Source: http://www.ibdeditorials.com/IBDArticles.aspx?id=334537207260360
By INVESTOR'S BUSINESS DAILY | Posted Friday, August 07, 2009 4:20 PM PT
Diplomacy: In a quiet victory for a tiny democracy, U.S. buttinskies have stopped trying to restore a dictator to power in South America. Tiny Honduras is winning its fight for freedom.
Read More: Latin America & Caribbean
In a welcome about-face, the State Department told the Senate Foreign Relations Committee's Richard Lugar, R-Ind., in a letter Tuesday that the U.S. would no longer threaten sanctions on Honduras for ousting its president, Mel Zelaya, last June 28.
Nor will it insist on Zelaya's return to power. As it turns out, the U.S. Senate can't find any legal reason why the Honduran Supreme Court's refusal to let Zelaya stay in office beyond the time allowed by Honduran law constitutes a "military coup."
This marks a shift. The U.S. at first supported Zelaya, a man who had been elected democratically but didn't govern that way. Now they're reaching out to average Hondurans, the real democrats.
Sure, the U.S. continues to condemn Zelaya's ouster and still seeks mediation of the dispute through Costa Rican President Oscar Arias. But no U.S. sanctions means Hondurans have won.
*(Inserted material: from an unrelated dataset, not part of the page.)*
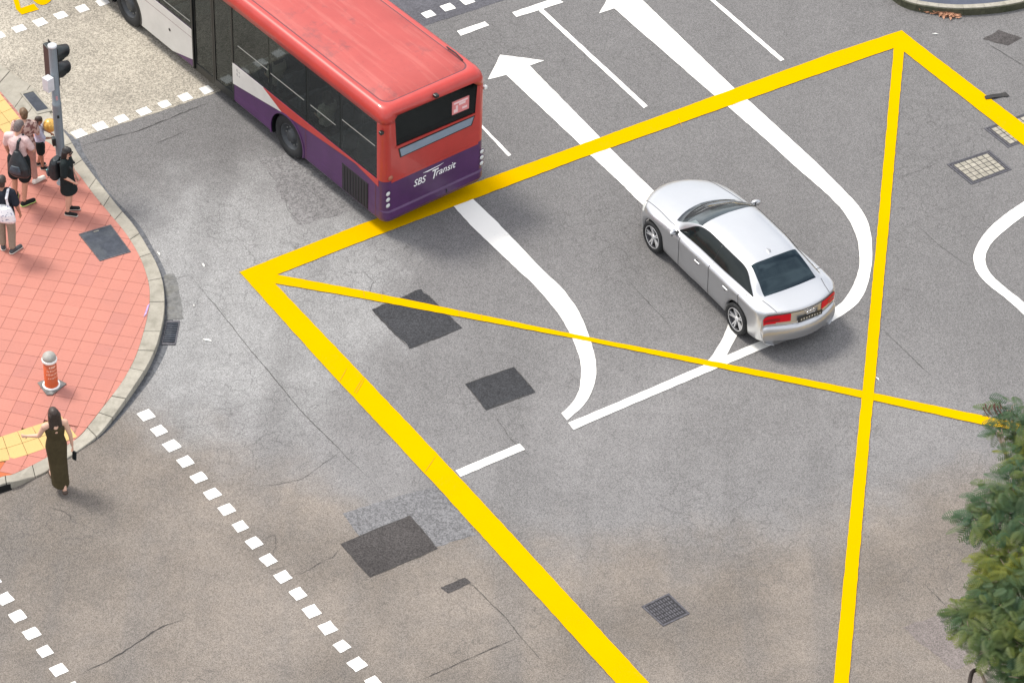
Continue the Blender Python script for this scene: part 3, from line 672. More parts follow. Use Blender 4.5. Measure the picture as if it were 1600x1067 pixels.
M_bglass = glass('bus_tinted_glass', (.54, .58, .56), .0, .04); M_bint = mat('bus_interior', (.022, .025, .026), .8); M_seat = mat('bus_seat', (.16, .17, .20), .8, noise=(8, .3))
M_bar = mat('window_bar', (.25, .255, .24), .5, .2); M_strip = mat('blue_grey_strip', (.20, .25, .31), .35, noise=(3, .12)); M_grille = mat('grille_black', (.022, .018, .024), .6)
M_lamp = mat('clear_lamp', (.62, .64, .62), .2, coat=.5); M_rim = mat('dull_rim', (.055, .06, .066), .5, .3, noise=(8, .3)); M_gut = mat('roof_gutter_dark', (.13, .045, .055), .8)  # darker tone for the roof gutter line and panel seams
M_text = mat('white_vinyl', (.82, .82, .82), .5)
bus = thing('bus', 'red and purple single deck bus with dark windows seen from behind', 'bus', (BX, BY, 0), BH)
BW, BL = 1.27, 12.0
def plan(hw, x0, x1, r0, r1, n=7):
    pts = []
    for cx, cy, a0, r_ in ((x0 + r0, -hw + r0, 180, r0), (x1 - r1, -hw + r1, 270, r1), (x1 - r1, hw - r1, 0, r1), (x0 + r0, hw - r0, 90, r0)):
        pts += [(cx + r_ * math.cos(R(a0 + 90 * i / n)), cy + r_ * math.sin(R(a0 + 90 * i / n))) for i in range(n + 1)]
    return pts
def loft(rings):
    mb = MB(); n = len(rings[0][0]); vs = [(x, y, z) for pts, z in rings for x, y in pts]
    fs = [(i * n + j, i * n + (j + 1) % n, (i + 1) * n + (j + 1) % n, (i + 1) * n + j) for i in range(len(rings) - 1) for j in range(n)]
    fs += [tuple(reversed(range(n))), tuple(range((len(rings) - 1) * n, len(rings) * n))]
    return mb.add(vs, fs)
def cyl_y(x, z, r_, y0, y1, n=40):
    mb = MB(); mb.lathe([(r_, 0), (r_, y1 - y0)], n, 0, Matrix.Translation((x, y0, z)) @ Matrix.Rotation(-math.pi / 2, 4, 'X')); return mb
lower = loft([(plan(BW - .03, .03, BL, .16, .3), .30), (plan(BW, .0, BL, .18, .3), .36), (plan(BW, -.02, BL, .18, .3), .40), (plan(BW, -.02, BL, .18, .3), .545), (plan(BW - .002, .015, BL, .17, .3), .575), (plan(BW - .003, .02, BL, .17, .3), 1.285)]).build('lower_body', M_bpur, bus)
cutters = [cyl_y(x, .47, .56, y0, y1).build('cut', M_bblk, bus) for x in (3.28, 9.18) for y0, y1 in ((.85, 1.5), (-1.5, -.85))]
cutters.append(MB().box(1.0, 11.6, -1.2, 1.2, .86, 1.6).build('cut', M_bint, bus)); cutters.append(MB().box(5.20, 6.62, 1.05, 1.5, .2, 1.6).build('cut', M_bint, bus))
for c_ in cutters:
    md = lower.modifiers.new('b', 'BOOLEAN'); md.object = c_; md.operation = 'DIFFERENCE'; md.solver = 'EXACT'; md.material_mode = 'TRANSFER'
bake(lower)
for c_ in cutters: bpy.data.objects.remove(c_, do_unlink=True)
# roof dome
rf = loft([(plan(BW - .003, .02, BL, .17, .3), 2.655), (plan(BW - .008, .03, BL, .18, .3), 2.78), (plan(BW - .03, .055, BL - .02, .2, .3), 2.87), (plan(BW - .07, .10, BL - .05, .22, .3), 2.935), (plan(BW - .12, .16, BL - .1, .22, .3), 2.965), (plan(BW - .20, .26, BL - .2, .2, .3), 2.985), (plan(BW - .215, .275, BL - .2, .2, .3), 2.972), (plan(BW - .24, .30, BL - .2, .2, .3), 2.972), (plan(BW - .26, .32, BL - .2, .2, .3), 2.99), (plan(BW - .7, .9, BL - .8, .2, .3), 3.015)])
rf.mi = [0] * len(rf.mi); nn = len(rf.mi) - 2; per = nn // 9
for i in range(nn): rf.mi[i] = (0 if i // per < 5 else (2 if i // per in (6,) else 1))
rf.mi[-1] = 1
ro = rf.build('roof', [M_bred, M_broof, M_gut], bus, True)
for x in (): MB().box(x, x + .03, -.98, .98, 3.0, 3.008).build('roof_seam', M_broof, ro)
for y in (): MB().box(.6, 11.2, y - .012, y + .012, 3.0, 3.022 - abs(y) * .012).build('roof_rib', M_broof, ro)
MB().tube([(.5, -1.03, 3.02), (.75, -1.05, 3.04), (1.05, -1.06, 3.02)], .015, 6).build('roof_cable', M_bblk, ro)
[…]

Things could have worked out differently. Venezuela's Hugo Chavez first called for invading Honduras. That threat passed as it became clear Chavez couldn't project his power there.
Next, civil unrest was threatened by Zelaya. But Hondurans astounded the world by standing by their Congress, Supreme Court, attorney general, businesses and the church, all of which declared that Zelaya had violated the constitution and had to go.
Zelaya might have regained power, but only by becoming a dictator and ending Honduras' democracy. The people ended that.
The scariest outcome for Honduras was U.S. sanctions. They would have crushed the tiny country dependent on the U.S. for 80% of its trade. No sanctions, no Zelaya.
This isn't to say U.S. policymakers are happy or that the dispute is over. Honduras is still suspended from the Organization of American States, its trade has been disrupted, Venezuela's oil is still cut off, and its officials still can't get U.S. visas. But the worst is over. Whatever changes that come will be by Honduran consent alone.
The U.S. still supports Arias' mediation, and if that helps, good.
By ending the threats, talks can begin. Constructive solutions, like early elections or persuading Honduras' congress to add an impeachment law to its constitution, can now be put on the table.
The reality is, the Hondurans shouldn't be on the spot at all. What happened wasn't a coup; it was a good-faith effort by decent people to fix a difficult situation that threatened their democracy.
This, by the way, also opens the door to a return of democracy in troubled nations like Ecuador, Nicaragua, Bolivia, Cuba and Venezuela. People in those nations can take courage from Honduras.
The U.S. was smart to take the side of freedom. The Hondurans, however, were right all along. After all, it's their democracy. And now they've won it back.